By ADAM GIFFORD
The Wellington City Council is shifting its disaster recovery facilities to a new $10 million data centre being built by Hosting and Datacentre Services (HdS) in Tawa, on the northern edge of the city.
IT manager Alma Hong said $700,000 had been budgeted this year for set-up costs, but future funding was still to be worked out.
"We are taking a phased approach," Hong said. "Year one we are setting up the basic infrastructure so if there is an earthquake, staff can get their office productivity applications - people can do a lot with what is on their file and print drives and email.
"In years two and three we will be looking at the other critical business systems we need to recover, [such as] the financial and regulatory services."

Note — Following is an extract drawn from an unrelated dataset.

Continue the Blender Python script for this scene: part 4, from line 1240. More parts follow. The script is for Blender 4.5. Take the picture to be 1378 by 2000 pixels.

Hong said the council initially planned its own disaster recovery centre.
"We didn't want it in the CBD, but we wanted it within the Wellington City boundary, so we targeted Tawa because of its geological stability," she said.
"It happened HdS was also looking at a Tawa site, so they approached us about a partnership."
She said HdS would host the council's infrastructure equipment, which would be managed remotely by council staff.
"All our back end servers and networks will operate out of HdS," said Hong. "Our existing production environment in the civic centre doesn't change."
The council has about 50 IT staff and an operational budget of $6.7 million a year.
It has a large storage area network, which will be mirrored by HdS.
"We will use the disater site as back-up in non-disaster situations," said Hong. "Disaster we define as an earthquake.
"Non-disaster is something else that may happen in the computer room, such as a fire."
The system should by live by August.
HdS is the company formed when managers Wayne Norrie and Roger Cockayne bought a 51 per cent stake in Hitachi's New Zealand operation.
The Tawa datacentre replaces the company's existing Wellington datacentre on Queens Wharf.